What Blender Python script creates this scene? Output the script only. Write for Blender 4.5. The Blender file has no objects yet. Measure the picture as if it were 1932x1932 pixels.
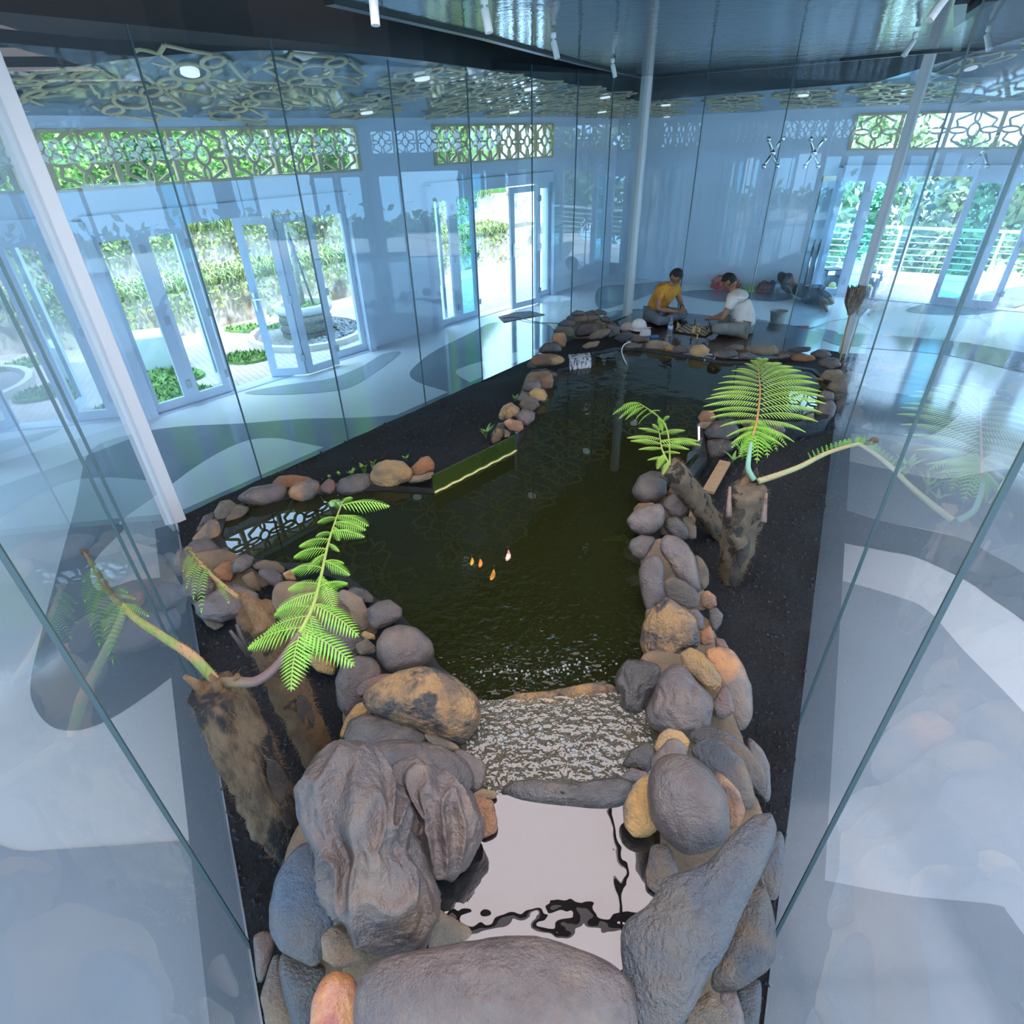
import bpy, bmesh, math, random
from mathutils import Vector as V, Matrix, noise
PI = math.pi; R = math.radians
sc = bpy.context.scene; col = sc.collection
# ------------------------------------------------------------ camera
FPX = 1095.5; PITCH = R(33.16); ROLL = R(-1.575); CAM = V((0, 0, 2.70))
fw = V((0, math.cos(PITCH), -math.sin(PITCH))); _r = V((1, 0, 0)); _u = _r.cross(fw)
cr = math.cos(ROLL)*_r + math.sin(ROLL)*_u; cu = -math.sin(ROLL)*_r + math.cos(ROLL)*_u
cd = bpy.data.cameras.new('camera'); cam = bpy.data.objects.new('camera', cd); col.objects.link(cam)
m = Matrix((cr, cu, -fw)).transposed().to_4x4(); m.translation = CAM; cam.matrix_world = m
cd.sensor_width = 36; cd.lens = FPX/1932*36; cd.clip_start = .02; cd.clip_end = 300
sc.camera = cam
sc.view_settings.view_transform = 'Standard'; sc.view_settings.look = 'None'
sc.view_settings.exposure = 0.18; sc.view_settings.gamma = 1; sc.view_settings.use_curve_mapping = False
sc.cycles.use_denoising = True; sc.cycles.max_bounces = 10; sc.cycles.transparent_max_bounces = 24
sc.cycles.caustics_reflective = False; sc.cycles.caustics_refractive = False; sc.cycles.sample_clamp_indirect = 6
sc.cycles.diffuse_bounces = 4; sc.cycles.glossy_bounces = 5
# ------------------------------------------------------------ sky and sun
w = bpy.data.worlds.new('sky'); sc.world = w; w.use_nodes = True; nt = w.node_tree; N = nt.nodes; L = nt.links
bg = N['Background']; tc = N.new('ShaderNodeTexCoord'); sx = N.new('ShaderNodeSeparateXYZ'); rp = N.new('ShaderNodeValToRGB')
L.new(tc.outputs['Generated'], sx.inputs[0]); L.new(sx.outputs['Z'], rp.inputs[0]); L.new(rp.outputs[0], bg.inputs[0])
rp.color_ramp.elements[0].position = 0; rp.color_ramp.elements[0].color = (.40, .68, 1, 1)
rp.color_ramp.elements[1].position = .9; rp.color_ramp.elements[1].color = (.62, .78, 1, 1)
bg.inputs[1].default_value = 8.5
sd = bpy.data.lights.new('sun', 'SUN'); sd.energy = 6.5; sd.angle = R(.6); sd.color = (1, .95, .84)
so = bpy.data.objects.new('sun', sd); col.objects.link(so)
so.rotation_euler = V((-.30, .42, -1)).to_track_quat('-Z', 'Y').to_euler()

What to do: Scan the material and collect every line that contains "objects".

Response:
What Blender Python script creates this scene? Output the script only. Write for Blender 4.5. The Blender file has no objects yet. Measure the picture as if it were 1932x1932 pixels.
cd = bpy.data.cameras.new('camera'); cam = bpy.data.objects.new('camera', cd); col.objects.link(cam)
so = bpy.data.objects.new('sun', sd); col.objects.link(so)